Hmm…rupanya, bagi masyakat Aceh, ngopi adalah salah satu budaya untuk bersosialisasi. Mereka gemar berkumpul bersama dan aktivitas yang dilakukan adalah ngopi. Yah, maklum saja, provinsi ini menerapkan hukum syariat Islam, jadi tempat hiburan malam pun tak banyak di sana. Jadilah warung-warung kopi itu menjadi wadah untuk ajang temu dengan kawan, relasi bahkan kumpul keluarga.

Jika diajak ngopi di Aceh, jangan pula samakan dengan kita nongkrong di cafe seperti di Jakarta atau kota besar lainnya. Yang ada hanyalah sebuah ruang makan sederhana, namun penuh keriuhan.

Sambil menikmati kopi, di meja akan disuguhi beberapa jenis kudapan khas Aceh yang semua rasanya manis. Rupanya rasa ini menjadi favorit di sini. Kopinya sendiri, kebanyakan hadir dalam gelas kecil. Meskipun begitu, rasanya pas dan tidak terlalu pahit seperti espresso.

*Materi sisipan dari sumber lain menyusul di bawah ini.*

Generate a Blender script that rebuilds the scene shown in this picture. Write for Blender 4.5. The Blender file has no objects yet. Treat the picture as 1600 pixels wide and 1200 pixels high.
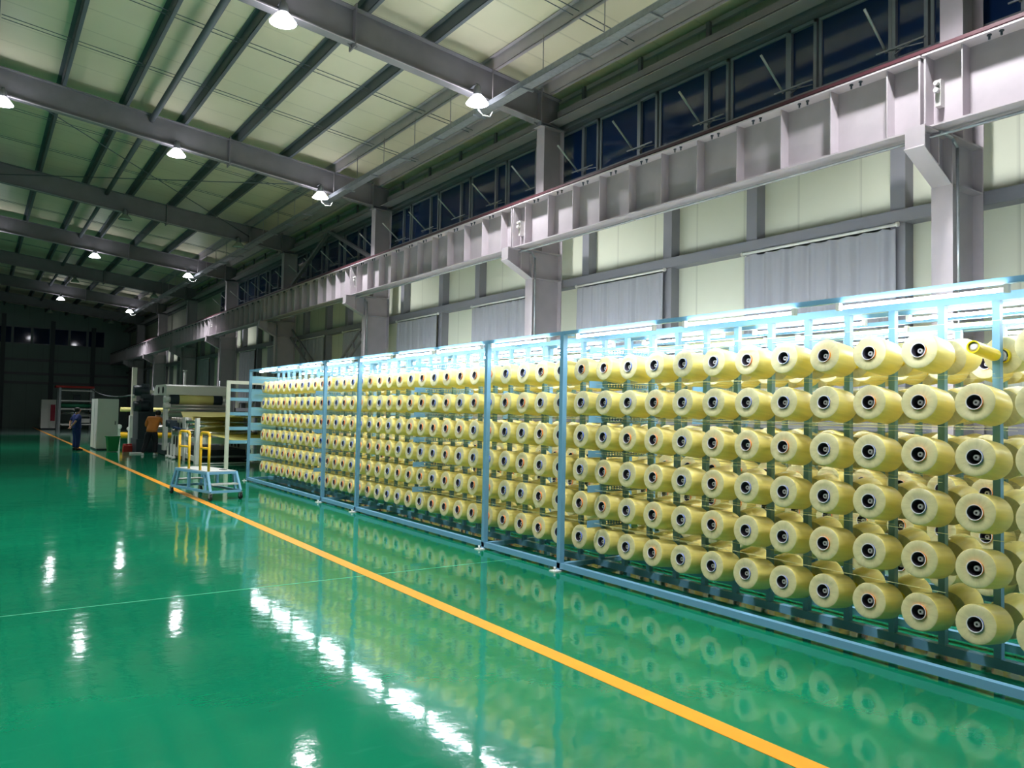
import bpy, math, random
from mathutils import Vector, Matrix, Euler
random.seed(7)
sc = bpy.context.scene
C = sc.collection
PI = math.pi

# ---------------------------------------------------------------- camera, exposure, world
CAM_H = 1.75
RW = ((0.82069498, -0.03762739, -0.57012624),
      (-0.57104447, -0.02051657, -0.82066271),
      (0.01918236, 0.9990812, -0.03832475))
cd = bpy.data.cameras.new('camera'); cam = bpy.data.objects.new('camera', cd); C.objects.link(cam)
cd.sensor_width = 36; cd.lens = 27.0; cd.clip_end = 300
m4 = Matrix(RW).to_4x4(); m4.translation = Vector((0, 0, CAM_H)); cam.matrix_world = m4
sc.camera = cam
sc.view_settings.view_transform = 'Standard'; sc.view_settings.look = 'None'
sc.view_settings.gamma = 1; sc.view_settings.use_curve_mapping = False
sc.view_settings.exposure = 0.3
w = bpy.data.worlds.new('night'); sc.world = w; w.use_nodes = True
w.node_tree.nodes['Background'].inputs[0].default_value = (0.05, 0.12, 0.25, 1)
w.node_tree.nodes['Background'].inputs[1].default_value = 0.35
sc.cycles.use_denoising = True
sc.cycles.max_bounces = 7; sc.cycles.diffuse_bounces = 4; sc.cycles.glossy_bounces = 3
sc.cycles.sample_clamp_indirect = 6.0
TUBE_E = 78.0       # fluorescent-style tubes of the creel
LAMP_E = 45.0      # high bay lens
SPOT_W = 1150.0     # beam of each lit high bay
LAMP_SHADE_E = 15.0   # glowing high bay reflector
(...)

Bagi saya yang agak rentan dengan kopi, awalnya agak ragu meminumnya. Tubuh saya memang kurang bersahabat dengan kopi. Selalu menimbulkan reaksi yang kurang menyenangkan. Tetapi dengan kopi Aceh, reaksi yang saya dapatkan justru makin terasa bugar. Hampir satu minggu saya di sana, justru saya yang mengajak rombongan untuk ngopi dulu sebelum memulai pekerjaan.

Saat berbincang dengan pemilik warung, kopi Aceh terbuat dari kopi Robusta dan dicampur dengan sedikit mentega saat prosesnya. Dan untuk mendapatkan rasa yang khas, penyajiannya pun berbeda. Kebanyakan kopi Aceh diseduh langsung dalam air yang dipanaskan, kemudian dituang dalam gelas. Ini yang membuat ampas kopi seringkali tak ikut dalam gelas. Namun, sang pemilik juga memberikan sebuah trik menarik dalam untuk mendapatkan rasa kopi seutuhnya.

Pertama, taruh kopi secukupnya dalam gelas kecil, lalu tuangkan air yang mendidih (air harus benar-benar mendidih). Setelah itu, tutup gelas kopi dengan tatakan atau apapun yang menutup seluruh pinggiran gelas agar uapnya tidak keluar. Karena justru uap itu lah yang memberikan aroma memikat dan mempertahankan rasa kopinya. Biarkan selama tiga sampai lima menit, lalu baru diminum. Hmmm, memang beda sih rasanya.

Tips ini diberikan pada saya karena saya memborong tiga kilo kopi untuk saya pulang sebagai oleh-oleh ke kawan dan keluarga.